Le vol de billets dans le coffre du commissaire Benhamou amène FG a évoqué la figure de l'indic, et son propre passage durant la guerre, rue de Saussaie, où elle avait été dénoncée. Article sérieux.
LA RUE SANS JOIE
par Françoise GIROUD
Il avait un coffre en bois ,
Et pour que ça ne se voit pas
Il avait mis pardessus
Des rondelles en peau de zébu...
Eh oui ! Pardessus le coffre-fort en bois du commissaire Benhamou, il y avait une « mince couche de métal ». Mais, pardedans, il y avait une épaisse couche de billets de banque.
Percer l'une pour saisir l'autre, était une idée qui devait fatalement venir à l'esprit de l'un de ces gentils garçons qu'on nomme pudiquement des indicateurs, et qui sont tout simplement ces dénonciateurs sur lesquels sont basées toutes tes polices du monde, qu'elles s'appellent Sûreté nationale, Scotland Yard, Gestapo, Guépéou ou F.B.I.
On en voyait beaucoup au bureau 543 de la rue des Saussaies, où l'on s'occupe plus particulièrement de trafic de devises.
Probablement parce qu'il y a beaucoup à dénoncer en ce
moment.
Mais on en voyait encore davantage il y a quelques années, quand le bureau 543 de la rue des Saussaies était bourgeoisement occupé par un fonctionnaire allemand dont j'ai oublié le nom mais pas le visage, et par un fonctionnaire français qui l'est peutêtre encore.

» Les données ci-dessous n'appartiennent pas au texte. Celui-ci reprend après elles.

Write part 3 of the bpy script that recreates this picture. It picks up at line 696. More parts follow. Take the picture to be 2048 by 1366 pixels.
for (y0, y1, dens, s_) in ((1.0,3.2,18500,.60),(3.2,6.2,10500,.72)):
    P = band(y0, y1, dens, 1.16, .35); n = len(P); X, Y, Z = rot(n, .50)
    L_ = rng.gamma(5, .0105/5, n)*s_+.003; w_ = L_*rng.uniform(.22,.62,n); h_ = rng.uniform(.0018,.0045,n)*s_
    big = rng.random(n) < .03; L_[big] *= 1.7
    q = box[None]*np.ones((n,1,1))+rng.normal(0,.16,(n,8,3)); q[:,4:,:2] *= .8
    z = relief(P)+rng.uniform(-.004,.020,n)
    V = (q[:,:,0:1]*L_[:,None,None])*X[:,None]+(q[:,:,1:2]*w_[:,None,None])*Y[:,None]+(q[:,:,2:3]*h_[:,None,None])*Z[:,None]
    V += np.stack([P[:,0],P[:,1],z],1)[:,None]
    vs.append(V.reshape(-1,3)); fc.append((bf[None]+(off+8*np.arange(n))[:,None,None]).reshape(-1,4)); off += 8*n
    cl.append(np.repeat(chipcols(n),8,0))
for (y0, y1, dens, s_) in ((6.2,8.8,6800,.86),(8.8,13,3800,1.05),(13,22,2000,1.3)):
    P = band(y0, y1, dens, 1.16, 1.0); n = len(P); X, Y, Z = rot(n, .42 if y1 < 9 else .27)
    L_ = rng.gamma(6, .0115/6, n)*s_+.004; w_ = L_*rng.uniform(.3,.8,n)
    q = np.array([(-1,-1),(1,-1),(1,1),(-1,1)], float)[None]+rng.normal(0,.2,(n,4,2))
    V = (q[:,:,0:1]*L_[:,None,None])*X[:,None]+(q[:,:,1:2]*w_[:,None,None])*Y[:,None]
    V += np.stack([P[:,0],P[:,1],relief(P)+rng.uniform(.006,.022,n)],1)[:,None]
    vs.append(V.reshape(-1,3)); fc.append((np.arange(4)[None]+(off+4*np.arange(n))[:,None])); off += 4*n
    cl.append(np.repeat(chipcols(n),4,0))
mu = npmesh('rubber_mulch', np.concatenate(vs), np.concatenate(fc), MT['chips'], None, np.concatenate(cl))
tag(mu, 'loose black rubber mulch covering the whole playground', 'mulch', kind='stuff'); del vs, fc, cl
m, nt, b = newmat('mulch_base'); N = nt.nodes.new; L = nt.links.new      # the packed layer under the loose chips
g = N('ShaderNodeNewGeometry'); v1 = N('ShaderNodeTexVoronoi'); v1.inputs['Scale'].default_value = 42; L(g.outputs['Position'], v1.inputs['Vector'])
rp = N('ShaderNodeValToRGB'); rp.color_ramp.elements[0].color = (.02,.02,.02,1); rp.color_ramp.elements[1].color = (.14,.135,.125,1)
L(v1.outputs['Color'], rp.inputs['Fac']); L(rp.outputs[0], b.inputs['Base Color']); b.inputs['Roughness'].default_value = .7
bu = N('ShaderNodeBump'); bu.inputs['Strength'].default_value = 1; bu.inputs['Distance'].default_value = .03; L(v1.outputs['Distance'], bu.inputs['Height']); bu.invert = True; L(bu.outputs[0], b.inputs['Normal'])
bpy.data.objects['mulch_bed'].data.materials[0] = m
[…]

Ceux que l'on y dénonçait alors se sont appelés successivement des traîtres, des terroristes, des patriotes, des résistants et des cassepieds, comme dirait NoëlNoël. Question de millésime.
Mais ceux qui dénonçaient se sont toujours appelés des dénonciateurs.
Et si je ne partage pas, pour une fois, l'intense gaieté qui s'empare des Français quand ils voient Guignol taper sur le gendarme et le commissaire dévalisé dans son propre fief, c'est parce que le bureau 543 m'a laissé un mauvais souvenir.
J'y suis passée, comme tant d'autres, un jour de 1944.
Le fonctionnaire allemand qui l'occupait se balançait derrière sa table, le regard vague. Il tenait un papier à la main. J'ai su après que ce papier lui annonçait la mort de son fils tué sur le front russe.
Ce n'est pas lui qui m'a interrogée. C'est le Français. Il m'a dit :
— Vous n'avez pas honte de ce que vous faites ?
Oui, il a dit ça, le Français. Et l'Allemand l'a regardé. Et si le mépris avait tué, l'autre serait mort. Mais il a ajouté ;
— Ce n'est pas la peine de mentir. Vous avez été dénoncée...
Et l'Allemand a détourné le regard, et il est allé tambouriner la vitre de la fenêtre.
Dehors, il faisait beau. Et le soleil brillait comme il brille seulement lorsqu'on le voit d'une prison.
Un avion a ronronné dans le ciel.
Alors, sans réfléchir, je me suis approchée de la fenêtre.
— Défendu, a dit l'Allemand en me repoussant.
Mais pas assez vite pour que je ne visse le corps mou et noir d'un jeune homme, qui venait de se jeter par une autre fenêtre s'écraser dans la cour de la rue des Saussaies.
Son sang a jailli, éclaboussant les dalles de la cour.
Le Français a dit :
— L'imbécile...
Plus tard, beaucoup plus tard, j'ai traversé cette cour, libre cette fois. Mais le sang avait disparu sous la boue. La boue finit toujours par effacer le sang.
Voilà pourquoi je n'aime pas la rue des Saussaies. Voilà pourquoi je ne peux pas rire en pensant à la bonne farce qu'on a jouée aU commissaire Benhamou en volant dans son coffre en bois cinq millions prêtés par le ministère des Finances, millions destinés à appâter et à arrêter des trafiquants de devises. Que l'on a dénoncés. Encore. Tou- \ jours dénoncer...
Je m'étais promis d'écrire quelques bonnes plaisanteries sur cette réjouissante aventure. Mais la mémoire vous joue parfois de ces tours...
- Je signale tout de même au commissaire Benhamou qu'il y a, dans des établissements connus sous le nom de « banques»
de petites boîtes en métal connues sous le nom de « coffres- forts », où ses fonds auraient été... je ne trouve pas le mot, aidez-moi, voulez-vous ?.. Où ses fonds auraient été.. Vous ne voyez pas ce que je veux dire - La mémoire vous joue de ces tours... Où ses fonds auraient été... Ah ! voyons... En Sûreté.